No Structure / 0.9 / 0.1 / 0.0
Open Structure / 0.2 / 0.7 / 0.1
Closed Structure / 0.1 / 0.3 / 0.6
  • Explain the data. What type of distribution is it?
  • Draw the influence diagram and the decision tree.
  • Here’s how we enter the likelihood data:
  • Next, we do a Rainbow Diagram on the cost of the Imperfect Seismic Test
  • How do we interpret these results?

Part V. Here is another decision tree that gives the same answers for the three alternatives.
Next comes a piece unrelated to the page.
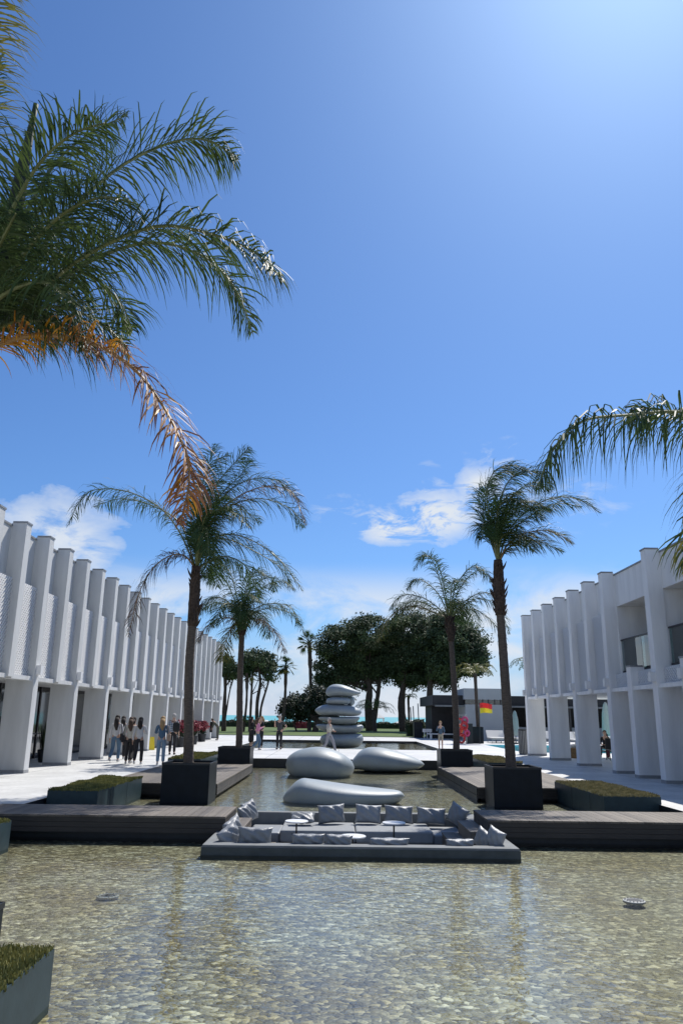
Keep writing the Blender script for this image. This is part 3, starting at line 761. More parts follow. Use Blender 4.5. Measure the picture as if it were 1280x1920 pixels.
palm('near palm leaning in from the upper left with a golden dying frond', (at(-160, 1300, YN).x-.25, YN, -.1),
     [(-150, 1100), (-120, 900), (-70, 660)], YN,
     [([(60, 560), (160, 480), (290, 425), (400, 440), (480, 475), (530, 525)], -.5, {'n': 105}),
      ([(40, 520), (130, 400), (230, 310), (330, 265), (395, 265), (445, 300)], .5, {'n': 105}),
      ([(50, 580), (160, 495), (280, 455), (380, 480), (440, 540), (474, 625)], .9, {'n': 100}),
      ([(-20, 655), (60, 628), (165, 640), (255, 695), (322, 790), (355, 885), (338, 985)], -.9, {'leaf': ['leaf_gold', 'leaf_rust'], 'rachis': 'rachis_brown', 'n': 118, 'mi_fn': gold, 'lmul': .74, 'bare': .14, 'droop': .55, 'vee': .75}),
      ([(20, 600), (100, 575), (180, 600), (240, 650)], .6, {'n': 80}), ([(10, 610), (70, 600), (130, 615), (170, 660)], -.2, {'n': 70}),
      ([(10, 500), (60, 380), (110, 300), (170, 250), (240, 215)], .9, {'n': 80}),
      ([(-10, 480), (30, 380), (80, 300), (140, 250), (200, 230)], -1.0, {'n': 80}),
      ([(-5, 560), (50, 470), (120, 400), (190, 370), (250, 380)], -1.2, {'n': 80}),
      ([(-10, 560), (40, 480), (90, 430), (160, 420), (210, 450)], 1.4, {'n': 80}),
      ([(-20, 560), (20, 500), (70, 460), (120, 480), (150, 540)], 1.7, {'n': 70}), ([(-20, 580), (30, 540), (90, 530), (140, 570)], -1.3, {'n': 70}),
      ([(-20, 600), (20, 560), (70, 580), (110, 640)], .9, {'n': 70}), ([(-40, 560), (-10, 480), (20, 420), (30, 400)], -1.5, {'n': 70}),
      ([(0, 600), (60, 530), (150, 510), (220, 560), (250, 620)], 1.5, {'n': 80}), ([(-10, 540), (40, 440), (110, 360), (180, 330)], 1.6, {'n': 80}),
      ([(-80, 480), (-75, 320), (-60, 160), (-30, 40), (10, -60)], -.8, {'leaf': 'leaf_yellow', 'n': 90}),
      ([(-60, 470), (-45, 330), (-20, 200), (5, 100)], .4, {'leaf': 'leaf_near', 'n': 80, 'lmul': .5}),
      ([(-30, 500), (10, 400), (40, 300), (66, 200)], .3, {'leaf': 'leaf_near', 'n': 60, 'lmul': .22, 'droop': .4})],
     5, fill=0, fl=1.5, boots_from=.8, boot_r=1.3, spear=[(-10, 560), (22, 430), (45, 310), (68, 196)], **near)
YG = 7.8
palm('near palm leaning in from the right edge with hanging leaflets', (at(1500, 1343, YG).x+.2, YG, -.1),
     [(1530, 1100), (1500, 900)], YG,
     [([(1430, 850), (1360, 790), (1270, 772), (1180, 778), (1090, 790), (1035, 845), (1008, 915)], -.5, {'n': 95, 'droop': 1.6, 'lmul': 1.15}),
      ([(1420, 860), (1340, 810), (1260, 775), (1215, 765), (1180, 770)], .6, {'n': 60, 'droop': 1.3}),
      ([(1440, 880), (1370, 850), (1310, 890), (1290, 980), (1290, 1080)], .2, {'n': 80, 'leaf': ['leaf_near', 'leaf_yellow'], 'lmul': .85, 'mi_fn': lambda t, r: 1 if r.random() < .6 else 2}),
      ([(1450, 800), (1400, 700), (1370, 640)], .4, {'n': 60}), ([(1560, 800), (1640, 760), (1720, 850)], .4, {'n': 60}), ([(1570, 850), (1660, 870), (1720, 980)], -.4, {'n': 60})],
     6, fill=0, fl=1.6, boots_from=.6, boot_r=1.4, **near)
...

This tree uses GET and PAY to assign values to each node.

  • What are the benefits of this approach?

CASE SUMMARIES

Case / Uncertainties / Expected Value ($k) / Optimal Decision Policy
I.A. Basic problem with fixed drilling cost / Oil / 20 / Drill
I.B. Problem 1A plus seismic test / Oil
Seismic Structure / 22.5 / Seismic Test: Yes
SS = None: Don't Drill
SS= Open/Closed: Drill
II. Perfect Information on Oil / Oil / 55 / Dry: Don't Drill
Wet/Soaking: Drill
III.A. Basic problem with uncertain drilling cost / Oil
Drilling Cost / 40 / Drill
III.B. Problem III.A. plus seismic test / Oil
Drilling Cost
Seismic Structure / 34.3 / SS = None: Don't Drill
SS= Open/Closed: Drill
III. C. Perfect Information on Oil / Oil
Drilling Cost
Seismic Structure / 65 / Dry: Don't Drill
Wet/Soaking: Drill
III. D. Perfect Information on Drilling Cost / Oil
Drilling Cost
Seismic Structure / 40 / Drill
III. D. Perfect Information on Oil and Drilling Cost / Oil
Drilling Cost
Seismic Structure / 65 / Dry: Don't Drill
Wet/Soaking: Drill
IV. Estimated Seismic Structure / Oil
Drilling Cost
Seismic Structure
Estimated Seismic Structure / 37 / Drill

QUESTIONS:

  1. What caused the seismic test to part of the optimal policy strategy in Problem I and not in Problem III?
  1. What is the value of sample information for the above cases?

IMPORTANT DISTINCTION

  • Expected value with and expected value of

- EV with PI[X] = Expected Value with PI on random variable X

- EV of PI[X] = Expected value of PI on random variable X compared to the EV without PI on X

- EV with SI[X] = Expected Value with SI on random variable X

- EV of SI[X] = Expected value of SI on random variable X compared to the EV without SI on X

  • Both EV of PI and EV of SI are relative to our current state of information

VALUE OF INFORMATION PRINCIPLES

  • INFORMATION HAS VALUE ONLY IF IT CHANGES THE OPTIMAL DECISION POLICY
  • YOU CAN NEVER BE WORSE OFF WITH MORE (FREE) INFORMATION; BUT, ADDITIONAL INFORMATION MAY HAVE NO VALUE.
  • THE EXPECTED VALUE OF PERFECT INFORMATION PROVIDES AN UPPER BOUND ON THE AMOUNT YOU SHOULD PAY FOR INFORMATION

CONCLUDING NOTE

  • Our final decision problem had four uncertainties

- oil

- seismic structure

- estimated seismic structure

- drilling

  • Which nodes directly impact the value node?
  • Which nodes represent information that is probabilistically dependent with the nodes that impact the value node?
  • Which nodes provide imperfect information about oil?
  • Which nodes provide imperfect information about seismic structure?
  • Value of Information should be calculated for ALL combinations of uncertain nodes.